Pemerintah daerah itu menyebarkan pemberitahuan di kantor-kantor pemerintah dan desa-desa. Isinya menginformasikan kepada masyarakat soal aturan yang melarang perempuan duduk mengangkang ketika dibonceng di sepeda motor atau berpegangan pada pengendara.
Lhokseumawe terletak di Aceh, satu-satunya provinsi di Indonesia yang menjalankan hukum Syariah disamping hukum nasional.
Dan kini perempuan di Lhokseumawe, Aceh, tidak bisa lagi duduk mengangkang saat dibonceng di sepeda motor.
Rancangan Perda itu telah dipublikasikan secara luas dengan poster dan selebaran di seluruh kota.
Aturan itu diajukan karena pemerintah mengatakan 'lekuk tubuh perempuan' lebih terlihat ketika duduk mengangkang di sepeda motor ketimbang bila duduk menyamping.
Duduk mengangkang juga disebutkan bisa memprovokasi pengendara laki-laki dan menempatkan perempuan dalam posisi yang sulit.
Dan menurut Walikota Lhokseumawe Suaidi Yahya, duduk mengangkang bertentangan dengan ajaran Islam.
“Ini adalah peningkatan budaya Aceh yang Islami, budaya yang di Aceh hampir hilang.”
Aceh merupakan satu-satunya provinsi di Indonesia yang melaksanakan hukum Syariah di samping hukum nasional.
Peraturan baru yang telah disahkan itu disebut-sebut untuk mengatur moralitas masyarakat.
Larangan duduk mengangkang bukanlah satu-satunya perda yang mendiskriminasi perempuan.
Tahun 2010, pemerintah Aceh Barat melarang perempuan mengenakan celana jins ketat dan celana pendek.
Dan tahun lalu, seorang gadis berusia 16 tahun bunuh diri setelah Polisi Syariah menangkapnya di sebuah konser musik dan secara keliru menuding gadis itu melacurkan diri.
LSM Kontras baru-baru ini melaporkan jumlah insiden kekerasan akibat pelaksanaan hukum Syariah di Aceh meningkat – dengan total 50 kasus tahun lalu.
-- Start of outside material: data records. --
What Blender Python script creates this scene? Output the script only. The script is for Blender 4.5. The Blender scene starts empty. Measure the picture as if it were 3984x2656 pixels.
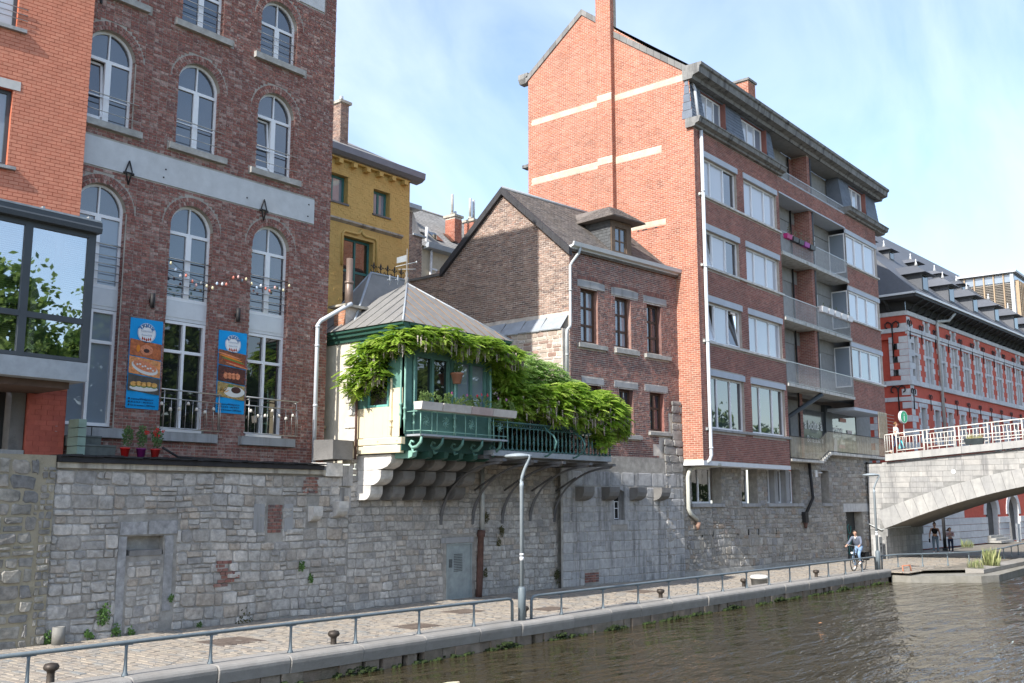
import bpy, bmesh, math, random
import numpy as np
from mathutils import Vector, Matrix, noise as mnoise
from mathutils.geometry import tessellate_polygon
random.seed(7)
SC = bpy.context.scene
COL = SC.collection
R = math.radians
# ---------------------------------------------------------------- camera, sky, sun, exposure
AZ, TILT = R(39.5), math.atan(367/2287.)
cam = bpy.data.cameras.new('camera'); cam.lens = 35.0; cam.sensor_width = 36.0
cam.clip_start = 0.1; cam.clip_end = 3000
camo = bpy.data.objects.new('camera', cam); COL.objects.link(camo)
camo.location = (0, 0, 2.95)
camo.rotation_euler = Vector((math.cos(AZ)*math.cos(TILT), math.sin(AZ)*math.cos(TILT), math.sin(TILT))).to_track_quat('-Z', 'Y').to_euler()
SC.camera = camo
SUN_EL = 38.5
sl = bpy.data.lights.new('sun', 'SUN'); sl.energy = 3.8; sl.angle = R(0.53); sl.color = (1.0, 0.95, 0.87)
so = bpy.data.objects.new('sun', sl); COL.objects.link(so)
so.rotation_euler = Vector((math.cos(R(SUN_EL)), 0.03*math.cos(R(SUN_EL)), -math.sin(R(SUN_EL)))).to_track_quat('-Z', 'Y').to_euler()
so.location = (-40, 0, 60)
wd = bpy.data.worlds.new('World'); SC.world = wd; wd.use_nodes = True
def build_world():
    nt = wd.node_tree; n = nt.nodes; l = nt.links; n.clear()
    out = n.new('ShaderNodeOutputWorld'); bg = n.new('ShaderNodeBackground')
    sky = n.new('ShaderNodeTexSky'); sky.sky_type = 'NISHITA'; sky.sun_disc = False
    sky.sun_elevation = R(SUN_EL); sky.sun_rotation = R(270); sky.altitude = 100
    sky.air_density = 1.0; sky.dust_density = 1.0; sky.ozone_density = 1.0
    bg.inputs['Strength'].default_value = 0.15
    tc = n.new('ShaderNodeTexCoord')
    # high thin cirrus: stretched noise over the sky's directions
    mp = n.new('ShaderNodeMapping'); mp.inputs['Rotation'].default_value = (0.25, 0.35, 0.9); mp.inputs['Scale'].default_value = (1.0, 3.2, 2.2)
    l.new(tc.outputs['Generated'], mp.inputs['Vector'])
    nz = n.new('ShaderNodeTexNoise'); nz.inputs['Scale'].default_value = 1.7; nz.inputs['Detail'].default_value = 7; nz.inputs['Roughness'].default_value = 0.55; nz.inputs['Distortion'].default_value = 0.5
    l.new(mp.outputs[0], nz.inputs['Vector'])
    rp = n.new('ShaderNodeValToRGB'); rp.color_ramp.elements[0].position = 0.40; rp.color_ramp.elements[1].position = 0.86
    rp.color_ramp.elements[0].color = (0.05, 0.05, 0.05, 1); rp.color_ramp.elements[1].color = (0.48, 0.48, 0.48, 1)
    l.new(nz.outputs['Fac'], rp.inputs['Fac'])
    mx = n.new('ShaderNodeMixRGB'); mx.inputs['Color2'].default_value = (5.4, 5.8, 6.6, 1)
    l.new(rp.outputs[0], mx.inputs['Fac']); l.new(sky.outputs[0], mx.inputs['Color1'])
    l.new(mx.outputs[0], bg.inputs['Color']); l.new(bg.outputs[0], out.inputs['Surface'])
build_world()
vs = SC.view_settings
vs.view_transform = 'Standard'; vs.look = 'None'; vs.exposure = 1.03; vs.gamma = 1.0; vs.use_curve_mapping = False
SC.cycles.max_bounces = 6; SC.cycles.diffuse_bounces = 3; SC.cycles.glossy_bounces = 3; SC.cycles.transmission_bounces = 4; SC.cycles.transparent_max_bounces = 6
SC.cycles.caustics_reflective = False; SC.cycles.caustics_refractive = False
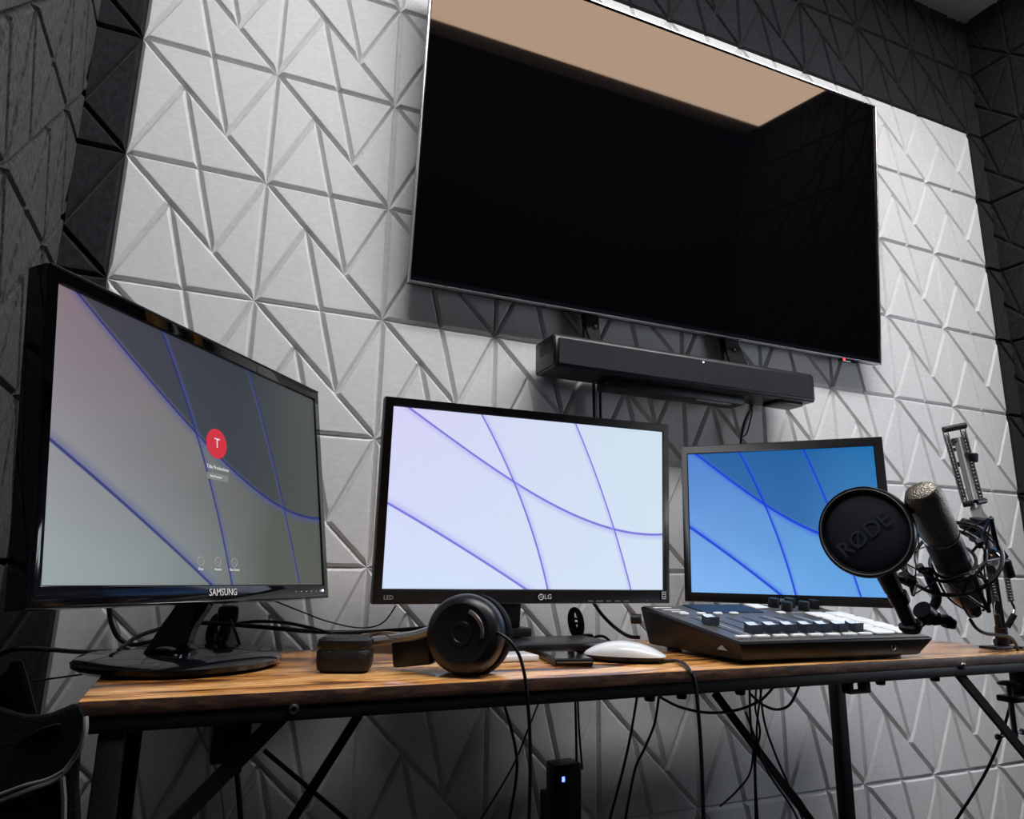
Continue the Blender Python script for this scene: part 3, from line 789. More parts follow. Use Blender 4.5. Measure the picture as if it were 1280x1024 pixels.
wmesh('ear_pad', lambda bm: add_lathe(bm, [(.032, .030), (.0345, .034), (.0335, .042), (.028, .046), (.020, .045)], 40, Ml, boxy), 'leather', HP)
def clip_(bm): add_box(bm, (0, 0, 0), (.026, .03, .006), .001, 1, Matrix.Translation(at_t(451, 800, .855)))
wmesh('pad_clip', clip_, 'matte_black', HP)
wmesh('wire', lambda bm: add_tube(bm, catmull([at_t(458, 800, .85), at_t(467, 794, .85), at_t(479, 792, .85), at_t(488, 797, .85), at_t(496, 798, .85)], 6), .0009, 6), 'rubber', HP)
wmesh('cable_inlet', lambda bm: (gl(bm)), 'steel', HP)

# ------------------------------------------------------------------ microphone
mb, mt_ = at_t(1211, 748, 1.0), at_t(1149.5, 611, .885)
az = (mt_ - mb).normalized(); L = (mt_ - mb).length
axx = (CR - az * CR.dot(az)).normalized(); ayy = az.cross(axx)
MK = Matrix(((axx.x, ayy.x, az.x, mb.x), (axx.y, ayy.y, az.y, mb.y), (axx.z, ayy.z, az.z, mb.z), (0, 0, 0, 1)))
mic = thing('microphone', 'dark studio condenser microphone with woven silver grille held above the mixer', 'microphone', mat=MK)
r0 = .0226
lathe('body', [(.012, -.004), (.018, .001), (.0208, .012), (r0, .03), (r0, L * .60), (.021, L * .615)], 'mic_body', mic)
lathe('neck_ring', [(.0219, L * .604), (.0227, L * .607), (.0227, L * .614), (.0219, L * .618)], 'chrome', mic)
hb = L * .62
def sq(x, y, z):
    k = max(0, (z - hb) / (L - hb)); return (x * (1 + .04 * k), y * (1 - .25 * k), z)
lathe('grille', [(.0216, hb), (.0229, hb + .006), (.0232, L * .88), (.0224, L * .93), (.0180, L * .982), (.0165, L * .988), (.002, L * .99)], 'grille', mic, 48, None, sq, 60)
lathe('connector', [(.0065, -.040), (.0085, -.036), (.0105, -.020), (.013, -.002)], 'matte_black', mic, 24)

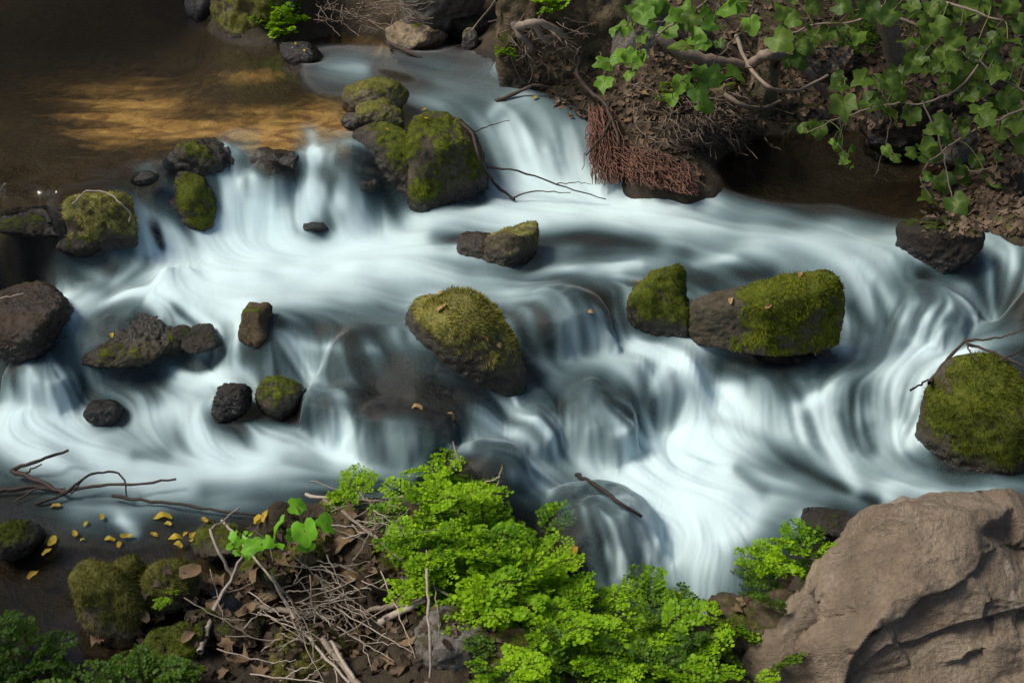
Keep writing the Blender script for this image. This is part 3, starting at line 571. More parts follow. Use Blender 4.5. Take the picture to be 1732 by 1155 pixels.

Destika Gilang Lestari, Koordinator Kontras di Aceh.
“Dari hasil pantauan kita mengalami kenaikan, memang tindakan yang paling besar itu pemukulan yang dilakukan masyarakat.ada 16 kasus pemukulan yang dilakukan masyarakat. Jadi orang dianggap pelaku khususnya khalwat seringkali ditangkap masyarakat dimandikan dengan air comberan.”
Malaysia, yang juga menerapkan hukum Syariah, justru melarang dan menangkap orang yang duduk menyamping.
Para ulama mengatakan cara berkendara sepeda motor tidak diatur oleh hukum Syariah dan tidak ada disebutkan dalam Al Quran.
Tapi Pemkot Lhokseumawe akan terus melaju dengan rancangan Perda ini. Aturan bakal dikaji dalam sebulan dan kemudian ditetapkan sebagai Perda.
Sekretaris Daerah Lhokseumawe Dasni Yuzar mengatakan mereka sudah menyiapkan daftar hukuman.
“Paling tidak ya sanksi moral. Saya yakin orang tidak akan nyaman lagi duduk ngangkang di kota Lhokseumawe ini. Rata-rata orang kita himbau dan instruksikan kepada seluruh pegawai supaya bila berboncengan di motor, wanitanya tidak boleh duduk ngangkang. Sanksi moral itu nantinya bisa kita buat permalukan, kita tegur atau kita stop.”
Komnas Perempuan menyatakan kebijakan itu mendiskriminasi perempuan atas nama agama dan moralitas.
Aktivis perempuan lokal Suraiya Kamaruzzaman mengatakan pemerintah punya lebih banyak PR yang harus dikerjakan, ketimbang mengurusi bagaimana perempuan seharusnya duduk di sepeda motor.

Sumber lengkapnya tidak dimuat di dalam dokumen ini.